The most appealing option, between the two demand estimates, is the Regional Manager’s demand as it leads to the possibility of generating triangular distribution estimates, easy to understand and visualize any effect of any changes, which will result in positive decision making. There are three different quantities of production levels projected for the upcoming season (7800, 12000, 14000). According to the previous demand estimates, the total quantity demanded is 12000.

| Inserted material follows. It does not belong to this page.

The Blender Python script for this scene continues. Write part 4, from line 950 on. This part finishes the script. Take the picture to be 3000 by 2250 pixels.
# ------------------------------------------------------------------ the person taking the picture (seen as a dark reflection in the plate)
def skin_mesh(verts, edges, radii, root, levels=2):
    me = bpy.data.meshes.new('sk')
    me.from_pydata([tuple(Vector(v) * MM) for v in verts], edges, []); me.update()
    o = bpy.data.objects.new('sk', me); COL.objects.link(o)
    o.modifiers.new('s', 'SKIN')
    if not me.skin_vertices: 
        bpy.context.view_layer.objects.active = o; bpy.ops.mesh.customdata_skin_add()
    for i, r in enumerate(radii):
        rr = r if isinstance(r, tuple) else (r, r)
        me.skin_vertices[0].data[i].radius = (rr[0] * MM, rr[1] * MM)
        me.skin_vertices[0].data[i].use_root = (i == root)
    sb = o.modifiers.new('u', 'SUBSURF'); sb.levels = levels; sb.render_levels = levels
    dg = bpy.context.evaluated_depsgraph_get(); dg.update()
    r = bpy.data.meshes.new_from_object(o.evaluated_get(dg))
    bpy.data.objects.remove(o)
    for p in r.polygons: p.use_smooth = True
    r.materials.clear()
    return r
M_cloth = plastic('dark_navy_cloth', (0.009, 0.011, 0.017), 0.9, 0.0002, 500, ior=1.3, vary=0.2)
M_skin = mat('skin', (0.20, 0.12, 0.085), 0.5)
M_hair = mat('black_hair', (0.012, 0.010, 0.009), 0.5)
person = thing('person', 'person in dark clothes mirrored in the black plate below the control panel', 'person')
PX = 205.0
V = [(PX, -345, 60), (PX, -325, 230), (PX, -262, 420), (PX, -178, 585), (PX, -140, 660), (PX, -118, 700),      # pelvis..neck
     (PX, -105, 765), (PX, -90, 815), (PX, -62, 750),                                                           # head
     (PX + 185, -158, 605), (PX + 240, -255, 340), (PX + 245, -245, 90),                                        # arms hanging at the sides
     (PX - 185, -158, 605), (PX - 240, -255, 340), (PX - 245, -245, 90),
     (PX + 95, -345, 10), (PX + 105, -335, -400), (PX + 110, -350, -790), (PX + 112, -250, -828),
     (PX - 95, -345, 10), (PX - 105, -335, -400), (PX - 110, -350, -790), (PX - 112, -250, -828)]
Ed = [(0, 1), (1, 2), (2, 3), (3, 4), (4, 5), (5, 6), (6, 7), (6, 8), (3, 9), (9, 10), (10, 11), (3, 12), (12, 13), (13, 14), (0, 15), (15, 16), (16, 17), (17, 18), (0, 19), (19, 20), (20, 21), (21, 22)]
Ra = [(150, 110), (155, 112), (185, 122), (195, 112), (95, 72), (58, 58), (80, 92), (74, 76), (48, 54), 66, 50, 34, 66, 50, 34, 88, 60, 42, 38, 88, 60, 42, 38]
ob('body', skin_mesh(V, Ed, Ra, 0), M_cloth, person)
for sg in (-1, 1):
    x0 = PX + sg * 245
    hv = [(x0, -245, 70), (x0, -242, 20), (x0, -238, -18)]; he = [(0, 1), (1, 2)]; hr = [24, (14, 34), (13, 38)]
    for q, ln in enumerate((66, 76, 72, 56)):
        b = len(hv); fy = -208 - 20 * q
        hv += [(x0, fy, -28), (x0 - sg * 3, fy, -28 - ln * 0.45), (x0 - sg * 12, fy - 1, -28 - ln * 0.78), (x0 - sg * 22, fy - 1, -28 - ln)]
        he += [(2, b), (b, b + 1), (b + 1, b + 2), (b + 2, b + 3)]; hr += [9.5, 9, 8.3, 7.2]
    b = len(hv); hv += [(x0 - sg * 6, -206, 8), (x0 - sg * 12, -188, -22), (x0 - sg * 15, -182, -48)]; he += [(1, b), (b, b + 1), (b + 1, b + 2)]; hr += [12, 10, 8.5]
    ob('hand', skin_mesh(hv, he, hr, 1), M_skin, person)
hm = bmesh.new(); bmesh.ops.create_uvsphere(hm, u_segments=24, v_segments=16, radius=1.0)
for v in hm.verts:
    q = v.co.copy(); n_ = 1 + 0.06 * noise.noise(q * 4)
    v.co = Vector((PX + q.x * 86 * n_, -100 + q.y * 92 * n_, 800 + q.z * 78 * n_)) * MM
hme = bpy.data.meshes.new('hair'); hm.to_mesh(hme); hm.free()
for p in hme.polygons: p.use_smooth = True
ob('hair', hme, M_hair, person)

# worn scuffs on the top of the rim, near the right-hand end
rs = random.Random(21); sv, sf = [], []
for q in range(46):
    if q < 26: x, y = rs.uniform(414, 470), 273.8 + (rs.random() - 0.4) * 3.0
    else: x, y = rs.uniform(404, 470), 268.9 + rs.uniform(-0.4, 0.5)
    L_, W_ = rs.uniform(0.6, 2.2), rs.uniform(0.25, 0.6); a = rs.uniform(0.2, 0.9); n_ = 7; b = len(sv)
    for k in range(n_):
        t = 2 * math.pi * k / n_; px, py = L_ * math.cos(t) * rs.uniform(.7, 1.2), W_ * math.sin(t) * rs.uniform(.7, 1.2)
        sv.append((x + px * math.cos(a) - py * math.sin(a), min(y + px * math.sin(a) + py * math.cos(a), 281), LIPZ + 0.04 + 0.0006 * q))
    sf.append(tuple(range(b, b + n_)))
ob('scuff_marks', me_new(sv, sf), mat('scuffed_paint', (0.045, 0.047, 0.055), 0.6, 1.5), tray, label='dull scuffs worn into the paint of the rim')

Therefore, the production level of 7800 jackets does not match the demand estimated; there is a demand shortage of 4200 jackets, which will result in disadvantage, explained as follows. When compared this quantity level of production with the 12000 production level, there is an $84,000 profit difference between both levels, which makes us determine that between both the most appealing alternative for profit maximization is the 12000 production level. On the other hand, the 14000 production level generated a total profit estimate of $40,000; his amount can be translated into a loss of $100,000 when compared to the 12000 production level. Meaning that, 2000 extra jackets produced over the estimated demand will be sold at $30 per unit instead of $100. However, if these 2000 extra jackets were to be sold at full price ($100 per unit) profits would increase by $40,000. Finally, when comparing all three production levels, we can conclude that the most suitable alternative, that comprises the most benefits, in terms of profit maximization, is the 12000 quantity production level.